日産自動車のイヴァン・エスピノーサ社長は5月13日、日刊自動車新聞などのインタビューに応じ、三菱自動車や経営統合が破談となったホンダとの協業について、特に北米事業での連携を模索していることを明らかにした。米国工場の生産能力の有効活用や、トランプ政権の追加関税による影響を軽減する狙いがある。三菱自は日産と共同で工場への投資を検討している。ホンダとも水面下で議論を続け、不透明な事業環境を乗り切るシナジー効果の創出を目指す。
日産は米国に、スマーナ工場(テネシー州)とキャントン工場(ミシシッピ州)の2つの完成車工場を有する。このうちスマーナ工場は当初の1直化する予定を変更し、日産自動車九州からSUV「ローグ」の生産を一部移管して2直生産を維持するなど、関税影響の軽減を図っている。
日産、ホンダともに重要市場である北米が関税問題で揺れる中、エスピノーサ社長は「複数のパートナーと協業の余地がある。米国工場をどう使えるかを検討している」と、生産能力の活用を模索していることを明らかにした。また、三菱自は13日、日産の工場に共同出資してSUVを共同生産する検討に入ったことを明らかにしていた。
日産のエスピノーサ社長は就任直前、チーフ・プランニング・オフィサーとしてホンダとの協業や経営統合の議論にもあたっていたと話し、「統合交渉が中止になったことでホンダと日産のエンゲージメント(関係性)が変わった訳ではない。協業の議論は加速化しており、議論の俎上に載る事業の数も増えている」と話した。
ただし、エスピノーサ社長は「安定性を社内に取り戻すことが喫緊の課題だ。

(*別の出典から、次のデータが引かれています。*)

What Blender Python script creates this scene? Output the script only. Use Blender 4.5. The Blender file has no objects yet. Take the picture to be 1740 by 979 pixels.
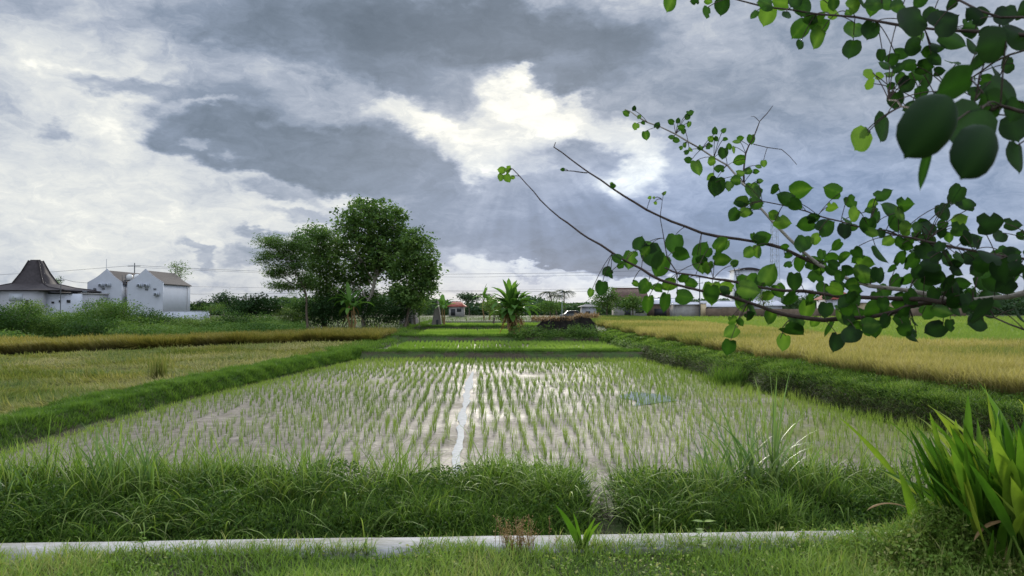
import bpy, bmesh, math, random
import numpy as np
from mathutils import Vector, Matrix, Euler

R = math.radians
sc = bpy.context.scene
COL = sc.collection

# ------------------------------------------------------------------ camera
CAM_H = 2.6            # eye height above the flooded paddy (z = 0)
F_PX = 1290.0          # focal length in pixels of the 1740 wide photograph
HOR = 525.0
PITCH = math.atan((HOR - 489.5) / F_PX)
cam_d = bpy.data.cameras.new("camera")
cam = bpy.data.objects.new("camera", cam_d)
COL.objects.link(cam)
cam.location = (0, 0, CAM_H)
cam.rotation_euler = (math.pi / 2 + PITCH, 0, 0)
cam_d.sensor_width = 36.0
cam_d.lens = 36.0 * F_PX / 1740.0
cam_d.clip_start = 0.05
cam_d.clip_end = 5000
cam_d.dof.use_dof = True            # a phone lens: only the leaves within arm's reach go soft
cam_d.dof.focus_distance = 22.0
cam_d.dof.aperture_fstop = 10.0
sc.camera = cam

def ray(px, py):
    x = px - 870.0; yu = 489.5 - py
    return Vector((x, F_PX * math.cos(PITCH) - yu * math.sin(PITCH),
                   F_PX * math.sin(PITCH) + yu * math.cos(PITCH))) / F_PX

def at(px, py, Y):
    """world point seen at pixel (px, py), Y metres in front of the camera"""
    d = ray(px, py)
    return Vector((0, 0, CAM_H)) + d * (Y / d.y)

def azel(px, py):
    d = ray(px, py)
    return math.atan2(d.x, d.y), math.atan2(d.z, math.hypot(d.x, d.y))

# ------------------------------------------------------------------ colour management
sc.view_settings.view_transform = 'Standard'
sc.view_settings.look = 'None'
sc.view_settings.gamma = 1.0
sc.view_settings.use_curve_mapping = False
sc.view_settings.exposure = 0.14
sc.render.engine = 'CYCLES'
sc.cycles.use_denoising = True
try:
    sc.cycles.denoiser = 'OPENIMAGEDENOISE'
except Exception:
    pass
sc.cycles.max_bounces = 6
sc.cycles.diffuse_bounces = 3
sc.cycles.transmission_bounces = 4
sc.cycles.transparent_max_bounces = 6

def lin(r, g, b):
    f = lambda c: (c / 255 / 12.92) if c <= 10 else ((c / 255 + 0.055) / 1.055) ** 2.4
    return (f(r), f(g), f(b), 1.0)

# ------------------------------------------------------------------ world: Nishita air behind a broken cloud deck
SUN_AZ, SUN_EL = azel(890, 185)
world = bpy.data.worlds.new("World")
sc.world = world
world.use_nodes = True
nt = world.node_tree
nt.nodes.clear()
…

厳しい状況だが覚悟を持ってベストを尽くす」と、足下では事業の立て直しに注力する姿勢を強調する。
日産の25年3月期通期の純損益は6708億円の赤字で、今期も関税影響が不透明なため通期の営業利益と純利益の公表を見送った。他社との提携についても「日産の将来にとって極めて大切な決定になる。明確に根拠を精査して、時間を取って決定を下す」と、期限は設けずに慎重に検討し、効果の最大化を図る姿勢を強調した。